The majority of justices in the Supreme Court discouraged the idea of firming up petitions however until the law is reformed, the balancing act of keeping the petition as non-hostile as possible whilst still including sufficient particulars to satisfy the courts, remains a concern.

The decision by the Supreme Court not to allow Mrs Owens’ appeal means she must remain unhappily married, albeit living next door, to her husband for the time being. It is doubtful that she will attempt to issue a further divorce petition using different examples of Mr Owens’ behaviour. It is also doubtful that Mr Owens will consent to a divorce based on 2 years separation. This means Mrs Owens’ last option is to wait another two years to divorce Mr Owens because by that time, the couple will have been separated for five years, and Mrs Owens will be able to petition for a divorce based on five years separation which does not require evidence of fault nor require Mr Owens’ consent.

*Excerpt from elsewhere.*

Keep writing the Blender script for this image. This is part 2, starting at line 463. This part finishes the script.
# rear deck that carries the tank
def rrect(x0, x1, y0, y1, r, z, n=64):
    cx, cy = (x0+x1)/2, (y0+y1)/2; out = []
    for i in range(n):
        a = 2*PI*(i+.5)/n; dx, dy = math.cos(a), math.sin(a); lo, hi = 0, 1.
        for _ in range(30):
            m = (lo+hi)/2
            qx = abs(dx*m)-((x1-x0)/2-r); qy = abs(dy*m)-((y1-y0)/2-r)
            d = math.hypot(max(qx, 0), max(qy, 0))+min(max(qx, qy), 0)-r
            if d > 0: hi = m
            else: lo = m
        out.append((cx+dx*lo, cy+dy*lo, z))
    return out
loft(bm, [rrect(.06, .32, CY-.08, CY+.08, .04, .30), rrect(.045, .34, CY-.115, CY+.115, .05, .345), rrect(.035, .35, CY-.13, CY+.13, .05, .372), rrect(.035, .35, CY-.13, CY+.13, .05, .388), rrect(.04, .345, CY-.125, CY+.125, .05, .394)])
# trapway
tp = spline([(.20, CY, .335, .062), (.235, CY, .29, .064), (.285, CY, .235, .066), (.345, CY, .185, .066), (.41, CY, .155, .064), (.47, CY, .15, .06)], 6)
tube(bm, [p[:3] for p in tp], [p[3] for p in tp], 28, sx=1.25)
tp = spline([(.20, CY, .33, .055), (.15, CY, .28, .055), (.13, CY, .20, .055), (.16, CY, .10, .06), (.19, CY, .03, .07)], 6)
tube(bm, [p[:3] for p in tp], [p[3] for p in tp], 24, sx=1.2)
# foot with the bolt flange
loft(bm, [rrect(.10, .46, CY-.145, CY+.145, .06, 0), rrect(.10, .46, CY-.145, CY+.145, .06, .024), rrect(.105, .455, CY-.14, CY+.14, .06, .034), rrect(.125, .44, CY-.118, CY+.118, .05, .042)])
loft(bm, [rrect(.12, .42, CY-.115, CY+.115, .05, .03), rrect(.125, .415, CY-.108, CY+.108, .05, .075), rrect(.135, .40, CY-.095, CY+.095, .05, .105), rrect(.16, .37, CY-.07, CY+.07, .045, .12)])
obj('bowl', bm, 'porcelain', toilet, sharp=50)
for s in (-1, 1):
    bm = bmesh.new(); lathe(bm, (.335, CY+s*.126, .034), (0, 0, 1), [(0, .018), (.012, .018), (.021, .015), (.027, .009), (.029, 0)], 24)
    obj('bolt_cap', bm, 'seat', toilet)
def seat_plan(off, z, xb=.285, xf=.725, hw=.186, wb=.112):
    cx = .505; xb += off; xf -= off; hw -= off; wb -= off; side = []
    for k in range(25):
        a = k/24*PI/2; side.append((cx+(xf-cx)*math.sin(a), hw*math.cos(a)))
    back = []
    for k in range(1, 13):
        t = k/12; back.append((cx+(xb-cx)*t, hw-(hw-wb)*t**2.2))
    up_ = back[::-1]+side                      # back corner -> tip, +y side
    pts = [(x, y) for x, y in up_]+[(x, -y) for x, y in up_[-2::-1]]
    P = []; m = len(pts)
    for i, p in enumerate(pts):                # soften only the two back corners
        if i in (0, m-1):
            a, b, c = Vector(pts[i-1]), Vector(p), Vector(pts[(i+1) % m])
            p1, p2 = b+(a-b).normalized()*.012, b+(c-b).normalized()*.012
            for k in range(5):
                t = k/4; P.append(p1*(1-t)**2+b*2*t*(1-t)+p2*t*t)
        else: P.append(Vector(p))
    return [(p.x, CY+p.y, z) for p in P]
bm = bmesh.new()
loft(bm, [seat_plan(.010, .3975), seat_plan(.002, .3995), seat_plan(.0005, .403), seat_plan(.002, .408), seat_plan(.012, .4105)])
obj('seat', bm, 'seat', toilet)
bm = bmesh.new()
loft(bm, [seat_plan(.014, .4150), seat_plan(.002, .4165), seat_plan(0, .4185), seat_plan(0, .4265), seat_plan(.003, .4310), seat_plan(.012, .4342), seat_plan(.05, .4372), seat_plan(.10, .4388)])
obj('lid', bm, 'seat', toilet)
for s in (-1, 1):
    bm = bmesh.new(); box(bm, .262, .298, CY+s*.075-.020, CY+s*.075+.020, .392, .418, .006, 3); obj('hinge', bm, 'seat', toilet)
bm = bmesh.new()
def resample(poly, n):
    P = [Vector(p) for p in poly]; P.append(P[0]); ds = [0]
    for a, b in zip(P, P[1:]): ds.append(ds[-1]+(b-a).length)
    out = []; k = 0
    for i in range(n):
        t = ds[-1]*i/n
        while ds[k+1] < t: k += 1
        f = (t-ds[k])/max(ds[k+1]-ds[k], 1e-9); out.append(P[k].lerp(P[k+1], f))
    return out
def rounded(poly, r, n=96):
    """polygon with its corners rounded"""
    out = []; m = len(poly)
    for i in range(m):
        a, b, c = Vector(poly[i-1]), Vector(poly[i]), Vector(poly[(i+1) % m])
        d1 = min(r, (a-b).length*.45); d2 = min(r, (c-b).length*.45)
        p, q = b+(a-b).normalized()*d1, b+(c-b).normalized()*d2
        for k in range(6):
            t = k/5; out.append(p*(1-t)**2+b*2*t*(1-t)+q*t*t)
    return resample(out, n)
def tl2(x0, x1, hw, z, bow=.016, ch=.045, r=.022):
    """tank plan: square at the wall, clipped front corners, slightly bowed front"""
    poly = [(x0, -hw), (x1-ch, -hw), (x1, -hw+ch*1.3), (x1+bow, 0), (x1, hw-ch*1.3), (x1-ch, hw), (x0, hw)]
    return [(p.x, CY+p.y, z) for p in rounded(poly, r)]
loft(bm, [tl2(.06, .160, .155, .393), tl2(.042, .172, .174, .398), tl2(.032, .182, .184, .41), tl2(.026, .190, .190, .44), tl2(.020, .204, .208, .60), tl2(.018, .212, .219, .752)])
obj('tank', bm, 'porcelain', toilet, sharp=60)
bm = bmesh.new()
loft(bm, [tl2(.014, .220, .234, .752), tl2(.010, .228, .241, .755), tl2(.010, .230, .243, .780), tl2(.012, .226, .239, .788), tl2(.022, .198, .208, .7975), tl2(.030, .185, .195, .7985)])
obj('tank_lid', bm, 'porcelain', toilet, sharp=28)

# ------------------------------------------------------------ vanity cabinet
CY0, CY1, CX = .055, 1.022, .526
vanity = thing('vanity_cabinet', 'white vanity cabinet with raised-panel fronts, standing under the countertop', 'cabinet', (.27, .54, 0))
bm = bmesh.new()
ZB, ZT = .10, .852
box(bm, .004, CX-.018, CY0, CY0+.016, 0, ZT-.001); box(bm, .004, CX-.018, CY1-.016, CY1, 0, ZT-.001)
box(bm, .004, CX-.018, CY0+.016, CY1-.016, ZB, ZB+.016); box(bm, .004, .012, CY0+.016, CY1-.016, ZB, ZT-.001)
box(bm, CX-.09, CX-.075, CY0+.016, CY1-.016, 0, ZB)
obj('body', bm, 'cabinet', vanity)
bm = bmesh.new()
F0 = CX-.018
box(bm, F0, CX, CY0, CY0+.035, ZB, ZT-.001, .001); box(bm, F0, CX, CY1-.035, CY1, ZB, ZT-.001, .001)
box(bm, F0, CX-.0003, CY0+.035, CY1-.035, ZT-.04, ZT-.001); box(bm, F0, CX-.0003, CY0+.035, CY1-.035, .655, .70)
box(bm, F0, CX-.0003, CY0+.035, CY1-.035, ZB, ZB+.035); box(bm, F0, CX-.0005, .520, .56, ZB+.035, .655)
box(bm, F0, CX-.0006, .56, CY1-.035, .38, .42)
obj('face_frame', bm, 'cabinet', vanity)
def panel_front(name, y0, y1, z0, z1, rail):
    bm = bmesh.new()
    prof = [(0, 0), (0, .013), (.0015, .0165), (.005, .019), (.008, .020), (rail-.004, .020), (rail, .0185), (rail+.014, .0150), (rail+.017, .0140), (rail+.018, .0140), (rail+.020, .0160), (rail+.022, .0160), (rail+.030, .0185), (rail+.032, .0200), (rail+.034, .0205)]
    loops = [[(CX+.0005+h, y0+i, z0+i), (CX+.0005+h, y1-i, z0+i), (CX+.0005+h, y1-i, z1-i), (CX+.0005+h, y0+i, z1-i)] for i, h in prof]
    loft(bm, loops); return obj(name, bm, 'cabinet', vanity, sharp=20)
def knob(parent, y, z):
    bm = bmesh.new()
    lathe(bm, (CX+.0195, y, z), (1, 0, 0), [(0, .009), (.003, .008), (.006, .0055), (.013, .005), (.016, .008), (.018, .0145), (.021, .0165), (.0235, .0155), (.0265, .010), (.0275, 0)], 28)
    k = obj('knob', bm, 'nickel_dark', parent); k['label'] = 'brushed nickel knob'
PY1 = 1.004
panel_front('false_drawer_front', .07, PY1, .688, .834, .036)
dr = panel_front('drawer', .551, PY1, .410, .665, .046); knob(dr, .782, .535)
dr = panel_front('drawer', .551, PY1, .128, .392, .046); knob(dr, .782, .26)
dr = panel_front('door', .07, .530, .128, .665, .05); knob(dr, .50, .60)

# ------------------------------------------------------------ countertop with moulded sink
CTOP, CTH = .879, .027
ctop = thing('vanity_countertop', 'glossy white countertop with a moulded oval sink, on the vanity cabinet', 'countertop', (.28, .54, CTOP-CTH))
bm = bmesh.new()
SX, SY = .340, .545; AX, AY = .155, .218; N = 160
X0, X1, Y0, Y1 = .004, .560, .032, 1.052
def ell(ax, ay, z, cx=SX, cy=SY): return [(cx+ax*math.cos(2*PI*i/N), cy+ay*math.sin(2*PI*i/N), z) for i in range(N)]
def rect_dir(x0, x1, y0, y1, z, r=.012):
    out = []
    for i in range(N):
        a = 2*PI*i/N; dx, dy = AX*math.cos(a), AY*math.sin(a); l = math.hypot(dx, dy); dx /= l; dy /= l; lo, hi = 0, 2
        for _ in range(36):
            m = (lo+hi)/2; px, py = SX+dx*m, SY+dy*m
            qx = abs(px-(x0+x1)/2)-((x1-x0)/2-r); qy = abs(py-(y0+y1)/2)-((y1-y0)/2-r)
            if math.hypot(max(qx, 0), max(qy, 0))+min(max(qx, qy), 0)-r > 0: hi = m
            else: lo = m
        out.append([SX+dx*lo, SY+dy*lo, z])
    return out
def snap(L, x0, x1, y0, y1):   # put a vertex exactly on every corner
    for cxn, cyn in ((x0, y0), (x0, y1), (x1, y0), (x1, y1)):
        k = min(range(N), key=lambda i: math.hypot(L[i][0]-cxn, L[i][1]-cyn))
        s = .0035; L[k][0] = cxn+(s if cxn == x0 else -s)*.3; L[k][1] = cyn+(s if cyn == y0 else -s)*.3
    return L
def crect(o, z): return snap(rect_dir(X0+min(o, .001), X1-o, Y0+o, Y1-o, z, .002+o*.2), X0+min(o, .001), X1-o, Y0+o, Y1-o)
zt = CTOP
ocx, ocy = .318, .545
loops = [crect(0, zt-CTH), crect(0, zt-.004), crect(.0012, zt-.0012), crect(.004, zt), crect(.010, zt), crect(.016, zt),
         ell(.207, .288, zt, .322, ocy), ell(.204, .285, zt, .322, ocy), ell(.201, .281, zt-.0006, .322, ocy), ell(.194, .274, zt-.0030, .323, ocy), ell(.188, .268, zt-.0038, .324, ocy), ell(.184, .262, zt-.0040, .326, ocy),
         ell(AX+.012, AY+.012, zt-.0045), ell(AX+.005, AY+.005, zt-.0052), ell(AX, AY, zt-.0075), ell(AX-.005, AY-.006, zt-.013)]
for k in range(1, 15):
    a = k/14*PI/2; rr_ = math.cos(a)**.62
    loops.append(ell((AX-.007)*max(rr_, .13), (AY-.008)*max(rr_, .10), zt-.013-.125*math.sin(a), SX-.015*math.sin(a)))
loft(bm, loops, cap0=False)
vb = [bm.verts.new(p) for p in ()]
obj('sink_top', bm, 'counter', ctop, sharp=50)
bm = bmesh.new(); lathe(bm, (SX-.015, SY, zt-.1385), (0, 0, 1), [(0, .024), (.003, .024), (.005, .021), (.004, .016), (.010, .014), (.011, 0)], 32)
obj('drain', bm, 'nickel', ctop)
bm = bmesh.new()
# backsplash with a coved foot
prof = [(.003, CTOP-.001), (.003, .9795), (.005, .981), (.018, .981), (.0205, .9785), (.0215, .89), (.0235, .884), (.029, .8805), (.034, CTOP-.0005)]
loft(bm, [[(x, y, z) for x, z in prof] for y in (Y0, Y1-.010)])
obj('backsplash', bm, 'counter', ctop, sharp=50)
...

These options are arguably not acceptable in today’s society and are out of touch with changing social values. Nigel Shepherd, former national chairman, highlights that the decision highlights how it is ‘simply wrong that…anyone who can’t afford to put their lives on hold for two years whilst waiting to divorce is required to apportion blame. And asking judges to rule on who did what is unacceptable in a modern society’.

Government have since announced that it is their intention to reform the legal requirements of divorce by introducing “no-fault divorces”. This consultation opened on the 15th September 2018 and closes on the 10th December 2018. The response to the consultation should be published around March 2018. Practitioners and clients should remain hopeful and watch this space for a reform in the foreseeable future.